Porsche 919 Hybrid, Porsche LMP Team: Earl Bamber, Timo Bernhard, Brendon Hartley

LMP1, Le Mans 24-Hours – Facts from the race

With great team spirit and an almost superhuman effort, Porsche won the 2017 Le Mans 24-hour race. Earl Bamber (NZ), Timo Bernhard (DE) and Brendon Hartley (NZ) caught up brilliantly and secured the 19th overall win for Porsche on June 18. A comparable effort dates back exactly 40 years ago, when Jacky Ickx (BE), Jürgen Barth (DE) and Hurley Haywood (USA) came back in their Porsche 936 from position 42 to win the race.

Oliver Blume, Chairman of the Executive Board, Dr. Ing. h.c. Porsche AG: “What a dramatic race! A fight back from P56 to P1 – who could have ever believed that this was possible? The Le Mans myth is alive, exactly because of such unbelievable stories like we experienced last weekend.”

The 85th running of the world’s biggest and toughest car race started with a one-two lead for Toyota and an unfortunate setback for the car number 2 Porsche 919 Hybrid, the car that ultimately won the race. At 6:30pm, the 919 of Bamber, Bernhard and Hartley was forced to make an unscheduled pit stop. It took one hour and five minutes to change the electric engine that drives the front axle. The car re-joined the race at 7:35pm placed 56th, 13 laps down on the race leader.
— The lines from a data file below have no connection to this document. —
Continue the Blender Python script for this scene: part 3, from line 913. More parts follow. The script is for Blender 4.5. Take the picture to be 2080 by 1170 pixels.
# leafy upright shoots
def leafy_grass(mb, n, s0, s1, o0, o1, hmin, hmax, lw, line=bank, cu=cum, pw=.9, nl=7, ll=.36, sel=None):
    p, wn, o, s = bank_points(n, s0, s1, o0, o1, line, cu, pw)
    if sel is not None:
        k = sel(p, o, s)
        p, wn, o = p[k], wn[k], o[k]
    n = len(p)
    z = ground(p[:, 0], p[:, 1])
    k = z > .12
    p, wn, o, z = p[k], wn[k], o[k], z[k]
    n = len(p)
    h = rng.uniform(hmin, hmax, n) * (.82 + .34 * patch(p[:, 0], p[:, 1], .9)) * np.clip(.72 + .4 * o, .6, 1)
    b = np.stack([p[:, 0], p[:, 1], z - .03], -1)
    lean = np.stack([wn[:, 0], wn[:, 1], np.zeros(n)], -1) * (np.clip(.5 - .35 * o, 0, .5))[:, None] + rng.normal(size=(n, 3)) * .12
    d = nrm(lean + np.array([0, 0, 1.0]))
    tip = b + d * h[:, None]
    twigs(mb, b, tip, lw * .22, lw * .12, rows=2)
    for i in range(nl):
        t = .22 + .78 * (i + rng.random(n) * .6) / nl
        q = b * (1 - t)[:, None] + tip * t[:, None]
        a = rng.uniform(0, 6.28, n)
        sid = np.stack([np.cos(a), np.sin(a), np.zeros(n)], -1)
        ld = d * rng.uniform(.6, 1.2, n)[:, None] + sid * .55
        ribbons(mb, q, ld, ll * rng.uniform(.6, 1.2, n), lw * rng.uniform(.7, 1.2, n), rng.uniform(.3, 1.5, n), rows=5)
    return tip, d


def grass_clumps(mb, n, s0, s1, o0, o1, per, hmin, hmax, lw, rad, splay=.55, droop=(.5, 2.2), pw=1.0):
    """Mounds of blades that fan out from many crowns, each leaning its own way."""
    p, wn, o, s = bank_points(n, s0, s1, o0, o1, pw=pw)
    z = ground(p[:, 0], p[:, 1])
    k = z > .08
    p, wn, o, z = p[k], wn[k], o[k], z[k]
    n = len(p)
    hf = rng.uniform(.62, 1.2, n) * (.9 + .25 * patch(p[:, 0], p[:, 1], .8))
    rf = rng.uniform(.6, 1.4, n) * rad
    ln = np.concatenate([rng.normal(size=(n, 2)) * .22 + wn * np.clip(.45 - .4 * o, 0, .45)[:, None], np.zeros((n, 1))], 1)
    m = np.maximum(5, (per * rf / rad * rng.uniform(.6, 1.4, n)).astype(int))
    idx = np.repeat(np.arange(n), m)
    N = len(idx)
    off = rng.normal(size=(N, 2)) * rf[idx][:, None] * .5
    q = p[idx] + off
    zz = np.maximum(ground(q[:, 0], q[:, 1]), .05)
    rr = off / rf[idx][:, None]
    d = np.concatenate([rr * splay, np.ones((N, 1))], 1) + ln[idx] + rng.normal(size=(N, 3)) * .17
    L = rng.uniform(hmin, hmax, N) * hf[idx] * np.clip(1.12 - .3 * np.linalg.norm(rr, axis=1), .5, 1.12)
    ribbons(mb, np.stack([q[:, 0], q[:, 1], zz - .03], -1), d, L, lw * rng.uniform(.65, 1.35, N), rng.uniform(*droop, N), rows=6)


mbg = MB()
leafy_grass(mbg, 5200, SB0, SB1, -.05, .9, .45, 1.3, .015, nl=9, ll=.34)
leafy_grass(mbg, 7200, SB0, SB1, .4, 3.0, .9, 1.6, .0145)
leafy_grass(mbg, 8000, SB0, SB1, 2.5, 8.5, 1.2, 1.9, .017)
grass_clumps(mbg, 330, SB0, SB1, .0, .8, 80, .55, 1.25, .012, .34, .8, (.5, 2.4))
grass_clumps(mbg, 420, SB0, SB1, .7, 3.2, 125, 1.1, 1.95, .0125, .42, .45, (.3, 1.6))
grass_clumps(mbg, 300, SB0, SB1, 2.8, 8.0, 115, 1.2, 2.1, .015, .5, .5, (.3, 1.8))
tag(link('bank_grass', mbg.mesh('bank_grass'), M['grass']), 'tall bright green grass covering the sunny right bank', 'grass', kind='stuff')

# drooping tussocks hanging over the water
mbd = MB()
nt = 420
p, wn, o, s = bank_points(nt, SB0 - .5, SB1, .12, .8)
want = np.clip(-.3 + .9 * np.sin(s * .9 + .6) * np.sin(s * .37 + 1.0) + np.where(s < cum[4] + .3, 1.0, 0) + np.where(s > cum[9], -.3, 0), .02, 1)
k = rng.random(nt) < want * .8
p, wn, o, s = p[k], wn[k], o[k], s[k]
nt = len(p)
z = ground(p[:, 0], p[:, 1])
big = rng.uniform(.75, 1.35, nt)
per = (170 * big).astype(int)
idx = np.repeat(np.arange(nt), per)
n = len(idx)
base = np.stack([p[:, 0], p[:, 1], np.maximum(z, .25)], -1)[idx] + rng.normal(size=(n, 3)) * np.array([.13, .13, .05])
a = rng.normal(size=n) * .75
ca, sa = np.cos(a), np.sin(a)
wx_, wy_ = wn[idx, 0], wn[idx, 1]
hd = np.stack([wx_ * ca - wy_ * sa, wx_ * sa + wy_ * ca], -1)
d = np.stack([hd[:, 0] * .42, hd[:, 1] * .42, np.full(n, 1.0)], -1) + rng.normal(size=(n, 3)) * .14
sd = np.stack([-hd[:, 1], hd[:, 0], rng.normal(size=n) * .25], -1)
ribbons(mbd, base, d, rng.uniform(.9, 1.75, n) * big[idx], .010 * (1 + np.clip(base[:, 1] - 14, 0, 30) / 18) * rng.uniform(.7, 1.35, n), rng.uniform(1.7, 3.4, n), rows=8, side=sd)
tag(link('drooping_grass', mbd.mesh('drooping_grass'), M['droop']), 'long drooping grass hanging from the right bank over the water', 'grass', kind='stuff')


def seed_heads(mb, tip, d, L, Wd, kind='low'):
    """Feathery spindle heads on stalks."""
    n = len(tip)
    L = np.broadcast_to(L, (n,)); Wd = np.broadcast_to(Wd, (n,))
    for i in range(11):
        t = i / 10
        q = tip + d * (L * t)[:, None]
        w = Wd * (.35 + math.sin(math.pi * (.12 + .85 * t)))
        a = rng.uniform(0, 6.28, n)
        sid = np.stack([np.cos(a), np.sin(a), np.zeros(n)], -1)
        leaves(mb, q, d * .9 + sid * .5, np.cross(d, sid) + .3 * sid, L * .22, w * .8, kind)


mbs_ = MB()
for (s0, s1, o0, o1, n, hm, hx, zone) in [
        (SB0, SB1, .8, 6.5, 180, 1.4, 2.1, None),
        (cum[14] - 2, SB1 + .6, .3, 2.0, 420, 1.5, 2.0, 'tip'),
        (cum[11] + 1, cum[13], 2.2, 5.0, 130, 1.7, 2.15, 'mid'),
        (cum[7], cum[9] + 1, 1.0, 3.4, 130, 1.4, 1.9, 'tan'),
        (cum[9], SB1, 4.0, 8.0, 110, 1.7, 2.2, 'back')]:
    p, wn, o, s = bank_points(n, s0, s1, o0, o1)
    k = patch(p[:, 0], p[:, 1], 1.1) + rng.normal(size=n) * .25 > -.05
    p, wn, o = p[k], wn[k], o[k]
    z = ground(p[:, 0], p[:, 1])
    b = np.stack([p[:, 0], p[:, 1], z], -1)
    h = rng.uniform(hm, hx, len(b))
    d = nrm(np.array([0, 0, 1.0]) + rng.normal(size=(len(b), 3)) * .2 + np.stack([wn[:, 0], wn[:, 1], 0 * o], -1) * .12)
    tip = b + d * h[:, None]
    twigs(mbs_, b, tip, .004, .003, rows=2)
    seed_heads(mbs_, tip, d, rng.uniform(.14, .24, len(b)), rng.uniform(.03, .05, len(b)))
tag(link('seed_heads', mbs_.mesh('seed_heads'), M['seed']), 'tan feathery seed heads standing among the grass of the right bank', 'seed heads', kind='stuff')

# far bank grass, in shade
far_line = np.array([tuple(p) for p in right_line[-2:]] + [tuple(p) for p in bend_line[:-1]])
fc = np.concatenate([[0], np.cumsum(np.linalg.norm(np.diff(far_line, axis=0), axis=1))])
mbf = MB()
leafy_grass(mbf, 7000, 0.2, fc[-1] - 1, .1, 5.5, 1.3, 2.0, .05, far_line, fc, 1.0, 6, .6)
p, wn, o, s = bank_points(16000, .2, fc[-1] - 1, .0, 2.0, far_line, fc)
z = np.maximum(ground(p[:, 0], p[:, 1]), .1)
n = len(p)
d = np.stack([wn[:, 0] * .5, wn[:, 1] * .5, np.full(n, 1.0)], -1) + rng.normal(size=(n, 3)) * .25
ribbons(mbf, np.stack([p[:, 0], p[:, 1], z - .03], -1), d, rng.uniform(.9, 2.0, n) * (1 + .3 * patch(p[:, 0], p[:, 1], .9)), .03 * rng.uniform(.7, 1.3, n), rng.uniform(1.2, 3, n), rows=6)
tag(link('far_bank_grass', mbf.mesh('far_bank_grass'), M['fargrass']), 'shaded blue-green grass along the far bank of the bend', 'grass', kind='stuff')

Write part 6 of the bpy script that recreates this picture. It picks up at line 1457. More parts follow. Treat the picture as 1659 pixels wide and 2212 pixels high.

During the night, the strong competition from Japan had to accept losses. The number 8 Toyota pitted for lengthy repairs while the number 7 stopped on track because of a clutch failure and number 9 did the same after an accident in traffic. At 00:45am, the car number 1 Porsche 919 Hybrid took the lead. Porsche again paid the price of a race staged in high ambient temperatures at 11:09am: engine failure on the leading car. After a strong performance in P1, lasting for more than ten hours, the dreams of Neel Jani (CH), André Lotterer (DE) and Nick Tandy (GB) came to a sudden end.

Now the time for the hunters had arrived. The number 2 Porsche 919 Hybrid was the best placed LMP1 in the race and sliced through the LMP2 field. At 12:50pm on lap 330, Bernhard was back on the same lap as the race leader. By lap 347, he had closed him down to take the chequered flag 20 laps later as the overall winner.